Tentu saja sangat menyedihkan melihat OAP yang lahir besar di hutan adatnya namun terpaksa terusir secara paksa dari tanah adatnya akibat dari persekongkolan licik antara birokrasi dan korporasi guna merebut tanah adat demi kepentingan investasi. Walaupun OAP tersebut bakal dipekerjakan di perusahaan tersebut tetap tidak menghadirkan rasa keadilan dan justru makin melanggengkan kesemena-menaan. Pemerintah seharusnya harus berhenti melihat Papua sebagai tanah kosong tanpa penghuni, sebab di tengah lebatnya hutan Papua tersebut hidup masyarakat-masyarakat adat yang sudah beribu-ribu tahun menjaga hutan Papua bahkan eksistensi mereka sudah ada sangat jauh sebelum negara ini hadir.

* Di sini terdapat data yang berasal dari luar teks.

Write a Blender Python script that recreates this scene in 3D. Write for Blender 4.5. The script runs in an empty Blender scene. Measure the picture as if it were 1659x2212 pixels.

Nasib masyarakat ada di Indonesia khususnya yang berada di Papua ini sungguh menyedihkan di tengah keran investasi yang dibuka lebar-lebar dengan membuat perizinan dibuat semudah-mudahnya. Nasib para masyarakat adat kedepannya juga makin suram sebab bisa setiap saat tanah mereka terenggut, hal itu juga merupakan tempat pencaharian, rumah, bahkan tempat mereka mendapatkan kebahagiaan. Masyarakat adat tentu saja tidak hidup berkekurangan dan mereka bukan pengangguran justru mereka bekerja dan hidup berkecukupan, justru dengan merebut hutan adat dari masyarakat adat bakal mematikan masyarakat adat secara tidak langsung. Masyarakat adat harus terusir merantau ke kota mulai dari nol kehidupan mereka harus mencari kerja lagi, mencari rumah lagi, bahkan mencari makan lagi yang bisa jadi itu semua tidak bisa mereka dapatkan setelah terusir dari tanah mereka sendiri. Pemerintah harus lebih bijak dalam melihat permasalahan masyarakat adat khususnya yang terkait dengan hutan adat mereka.
Para pejabat sering menggunakan baju adat tetapi tidak memperjuangan nasib masyarakat-masyarakat adat. Para pejabat kerap kali menjual simbol-simbol atau mengenakan pakaian adat sebagai simbol 'orang Papua' membuat kebijakan yang mendukung masyarakat adat hal ini juga bahkan kita belum melihat dari aturan budaya bahwa pakaian/simbol adat hanya dikenakan pada momen dan orang tertentu namun bagi para pejabat hal itu tidak diacuhkan dan justru dipakai dengan sewenang-wenang dengan mereka. Rupanya selain merusak hutan adat dari para masyarakat adat rupanya para pejabat juga mulai merusak budaya masyarakat adat dengan menggunakan atribut dan simbol masyarakat adat sesuka mereka.